Help Me to Understand

An epic failure culminated in the resignation of the President of the University of Missouri on Monday. It was a failure of leadership.  Like most failures it was because the leader wasn’t listening and failed to understand.  Sometimes the message comes from the market and the leader refuses to change when the market does.  Sometimes the message comes from people who are different from the leader asking for respect and the opportunity to succeed. Frequently in these situations the leader refuses to reach out and try to understand things outside their own experience.  In this instance, it took a football team willing to take a stand to get people to listen.  When they did, the President was done.  Game over.

I try to practice what I preach– to learn from failure and seek out people who are different from me to help me understand what is going on. I pride myself on having a very extensive and diverse network built on thirty years of experience and I knew just who to seek out in this instance: The people behind the Coke machines in BA-2.  They are the National Consortium on Academics and Sports.  I sit on their board and they specialize in using the power of sports to promote positive social change.  Missouri was clearly in their wheelhouse.

Now when the Dean shows up unannounced in your office at 8 am on a Tuesday morning, you think something bad is about to happen.  Keith had that look on his face when I knocked on his door.  Then we started a dialogue and he “helped me to start to understand, what I didn’t understand” (a phrase he used in our discussion that stuck) about Missouri.  I continued this conversation in the afternoon with a wider group because I wanted to bring this dialogue to our students.  It is a conversation that involves risk taking, collaborating with people different from you and getting way outside your comfort zone: things the President of Missouri didn’t want to do.  And he learned ignoring the problem was his most risky choice–doing nothing cost him his job. I do not want to repeat his mistakes.

The Exchange was built for exactly this reason: To have conversations important to your future. So on Monday, we are going to have a very special Exchange. I am asking Keith and Ericka Dunlap (our alum and Miss America) to lead a conversation about Missouri and what we can all do to make sure we have a culture of engagement for everyone in the College.
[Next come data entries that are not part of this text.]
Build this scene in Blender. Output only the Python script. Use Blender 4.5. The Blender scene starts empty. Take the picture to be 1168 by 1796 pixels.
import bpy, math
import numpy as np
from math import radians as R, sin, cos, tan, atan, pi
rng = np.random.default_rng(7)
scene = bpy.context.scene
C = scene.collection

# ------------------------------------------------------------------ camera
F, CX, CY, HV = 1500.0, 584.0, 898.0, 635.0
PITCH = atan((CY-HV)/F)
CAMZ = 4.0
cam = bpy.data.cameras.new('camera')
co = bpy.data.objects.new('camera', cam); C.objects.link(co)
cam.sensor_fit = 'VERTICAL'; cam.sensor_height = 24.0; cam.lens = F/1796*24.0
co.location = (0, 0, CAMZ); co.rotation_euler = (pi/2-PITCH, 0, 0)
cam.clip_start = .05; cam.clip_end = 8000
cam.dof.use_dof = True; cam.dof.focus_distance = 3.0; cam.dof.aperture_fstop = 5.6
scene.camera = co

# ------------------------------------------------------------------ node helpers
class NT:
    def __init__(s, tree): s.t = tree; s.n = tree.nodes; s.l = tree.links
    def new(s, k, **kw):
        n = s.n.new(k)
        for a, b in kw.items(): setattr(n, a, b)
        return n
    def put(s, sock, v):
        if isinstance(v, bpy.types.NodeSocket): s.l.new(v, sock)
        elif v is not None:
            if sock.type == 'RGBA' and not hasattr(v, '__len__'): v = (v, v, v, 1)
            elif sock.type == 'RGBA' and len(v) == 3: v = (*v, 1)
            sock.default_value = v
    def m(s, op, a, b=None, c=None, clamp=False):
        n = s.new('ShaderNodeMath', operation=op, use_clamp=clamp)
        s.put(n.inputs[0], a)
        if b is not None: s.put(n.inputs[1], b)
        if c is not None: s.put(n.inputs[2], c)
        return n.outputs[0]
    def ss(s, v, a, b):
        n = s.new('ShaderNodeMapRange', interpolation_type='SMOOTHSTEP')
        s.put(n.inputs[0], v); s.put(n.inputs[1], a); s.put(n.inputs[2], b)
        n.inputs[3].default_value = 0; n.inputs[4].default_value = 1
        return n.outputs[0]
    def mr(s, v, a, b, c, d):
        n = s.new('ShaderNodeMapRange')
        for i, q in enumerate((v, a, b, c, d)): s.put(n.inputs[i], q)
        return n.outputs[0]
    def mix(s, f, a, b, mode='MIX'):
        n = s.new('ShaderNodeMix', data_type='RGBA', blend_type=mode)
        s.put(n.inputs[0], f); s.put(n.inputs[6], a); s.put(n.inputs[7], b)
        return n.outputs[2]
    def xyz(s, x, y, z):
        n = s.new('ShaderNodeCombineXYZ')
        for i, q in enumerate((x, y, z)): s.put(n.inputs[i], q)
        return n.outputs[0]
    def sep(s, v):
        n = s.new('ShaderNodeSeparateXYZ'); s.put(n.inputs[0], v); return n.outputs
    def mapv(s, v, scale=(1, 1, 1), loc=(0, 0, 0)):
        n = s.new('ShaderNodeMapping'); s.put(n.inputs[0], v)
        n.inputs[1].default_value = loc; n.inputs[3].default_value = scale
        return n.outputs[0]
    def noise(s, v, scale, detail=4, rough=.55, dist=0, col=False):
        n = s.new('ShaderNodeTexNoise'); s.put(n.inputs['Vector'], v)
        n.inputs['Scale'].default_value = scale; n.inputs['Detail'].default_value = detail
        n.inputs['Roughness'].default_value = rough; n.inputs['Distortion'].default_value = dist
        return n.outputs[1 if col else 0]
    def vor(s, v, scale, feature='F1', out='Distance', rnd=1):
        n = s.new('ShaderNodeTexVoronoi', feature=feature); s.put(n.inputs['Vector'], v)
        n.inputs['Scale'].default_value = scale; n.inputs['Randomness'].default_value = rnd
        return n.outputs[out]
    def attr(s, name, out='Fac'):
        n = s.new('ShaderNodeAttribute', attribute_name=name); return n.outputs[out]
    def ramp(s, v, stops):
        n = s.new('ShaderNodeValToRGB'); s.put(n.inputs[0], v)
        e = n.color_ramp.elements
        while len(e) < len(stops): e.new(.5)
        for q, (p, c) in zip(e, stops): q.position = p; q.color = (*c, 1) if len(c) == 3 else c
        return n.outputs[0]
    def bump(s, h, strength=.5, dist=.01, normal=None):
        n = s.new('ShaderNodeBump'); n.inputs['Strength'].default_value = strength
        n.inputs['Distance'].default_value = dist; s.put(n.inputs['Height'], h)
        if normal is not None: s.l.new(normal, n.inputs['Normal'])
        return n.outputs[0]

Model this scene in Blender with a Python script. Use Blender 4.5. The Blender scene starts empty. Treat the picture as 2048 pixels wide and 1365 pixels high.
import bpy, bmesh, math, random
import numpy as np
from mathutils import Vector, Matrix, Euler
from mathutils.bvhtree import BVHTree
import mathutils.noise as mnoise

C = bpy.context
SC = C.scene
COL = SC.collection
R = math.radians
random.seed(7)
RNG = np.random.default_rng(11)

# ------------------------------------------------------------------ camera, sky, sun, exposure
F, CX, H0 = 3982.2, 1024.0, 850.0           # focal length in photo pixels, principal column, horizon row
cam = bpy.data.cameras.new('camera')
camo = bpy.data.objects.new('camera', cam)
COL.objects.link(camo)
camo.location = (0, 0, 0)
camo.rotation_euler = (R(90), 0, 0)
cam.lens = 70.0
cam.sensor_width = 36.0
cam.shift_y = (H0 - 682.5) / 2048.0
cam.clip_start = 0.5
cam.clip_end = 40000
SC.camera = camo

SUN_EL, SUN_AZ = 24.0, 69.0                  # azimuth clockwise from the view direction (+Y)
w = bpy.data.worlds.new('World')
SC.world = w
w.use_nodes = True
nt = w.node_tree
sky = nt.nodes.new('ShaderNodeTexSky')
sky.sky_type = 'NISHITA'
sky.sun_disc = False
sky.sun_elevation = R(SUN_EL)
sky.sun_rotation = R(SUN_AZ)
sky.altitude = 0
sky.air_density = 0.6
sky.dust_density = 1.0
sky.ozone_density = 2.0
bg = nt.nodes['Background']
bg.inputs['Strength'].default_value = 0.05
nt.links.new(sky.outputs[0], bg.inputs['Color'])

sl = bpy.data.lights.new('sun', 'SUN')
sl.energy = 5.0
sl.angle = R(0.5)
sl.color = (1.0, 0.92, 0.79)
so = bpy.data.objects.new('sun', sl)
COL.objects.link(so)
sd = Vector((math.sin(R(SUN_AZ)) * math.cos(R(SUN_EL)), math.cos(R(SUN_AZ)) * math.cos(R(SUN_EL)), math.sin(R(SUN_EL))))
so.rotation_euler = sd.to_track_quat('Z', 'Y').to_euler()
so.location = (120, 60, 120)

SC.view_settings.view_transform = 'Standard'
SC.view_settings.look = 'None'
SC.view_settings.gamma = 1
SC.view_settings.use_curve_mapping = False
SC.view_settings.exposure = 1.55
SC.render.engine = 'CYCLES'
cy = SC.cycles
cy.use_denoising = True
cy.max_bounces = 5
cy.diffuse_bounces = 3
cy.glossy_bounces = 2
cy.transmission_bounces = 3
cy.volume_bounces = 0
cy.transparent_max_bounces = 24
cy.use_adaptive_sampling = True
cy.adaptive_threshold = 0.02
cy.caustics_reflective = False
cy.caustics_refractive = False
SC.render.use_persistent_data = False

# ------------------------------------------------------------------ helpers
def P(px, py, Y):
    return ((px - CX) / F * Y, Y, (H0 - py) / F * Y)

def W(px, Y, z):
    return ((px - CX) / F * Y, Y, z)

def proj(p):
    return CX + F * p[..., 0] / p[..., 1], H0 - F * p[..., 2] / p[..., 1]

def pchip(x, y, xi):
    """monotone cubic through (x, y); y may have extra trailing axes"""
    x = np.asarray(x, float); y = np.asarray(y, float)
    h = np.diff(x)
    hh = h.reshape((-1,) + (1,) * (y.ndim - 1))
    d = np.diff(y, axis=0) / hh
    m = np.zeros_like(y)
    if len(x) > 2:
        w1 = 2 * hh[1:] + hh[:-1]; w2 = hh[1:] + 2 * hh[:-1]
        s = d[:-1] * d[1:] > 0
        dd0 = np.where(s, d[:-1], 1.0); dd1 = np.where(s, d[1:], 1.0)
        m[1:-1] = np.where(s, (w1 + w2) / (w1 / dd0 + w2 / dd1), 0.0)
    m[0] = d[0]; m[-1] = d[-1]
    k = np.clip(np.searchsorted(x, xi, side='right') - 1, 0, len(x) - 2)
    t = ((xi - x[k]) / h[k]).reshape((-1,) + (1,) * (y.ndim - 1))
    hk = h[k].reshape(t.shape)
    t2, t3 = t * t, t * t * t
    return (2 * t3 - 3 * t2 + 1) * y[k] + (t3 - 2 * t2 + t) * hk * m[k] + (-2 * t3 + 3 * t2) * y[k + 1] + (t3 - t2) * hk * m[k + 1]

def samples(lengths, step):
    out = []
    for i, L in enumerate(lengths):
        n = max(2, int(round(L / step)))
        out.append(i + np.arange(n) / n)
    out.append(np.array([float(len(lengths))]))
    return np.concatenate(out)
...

We are going to hold two sessions: One at 10 am and another at 2 pm. Sign up for one session only. Get involved and make a difference where it matters most- in the relationships you can build with your fellow students.  I will see you there.


One thought on “Help Me to Understand

  1. One important lesson I learned while on 28 years of active duty was “inspect what you expect.” Which means, set your goals, develop the metrics to measure progress and then get out among the troops–you can’t lead by e-mail or memos. Nothing beats the unslabashed honestness of a 19 or 20 year old troop telling the commander what is really happening on the flight line. It also allows the commander to get his imperatives down to lowest ranks without having it “filtered” by the people in the chain of command. Naturally, the feedback has to be taken with a large grain of salt. But, the phrase “out of the mouths of babes” will have a lot more clarity to one. But I still recall the phrase, “Management by walking around” or MBWA that I learned as an undergrad at UCF back on the day–I always took time out to get out from behind the desk and get among my people both to get to know them better and keep my technical skills up to date. For those really interested in good leadership lessons get hold of Colin Powell’s book or his PowerPoint slides (got a copy of them while he was CJCS when I was a young captain and would review them on a regular basis…good advice) to learn how leaders should be leading. By going out among the people of your outfit in a regular basis they will not view your presence as a harbinger of trouble but more likely one of interested in them and their work.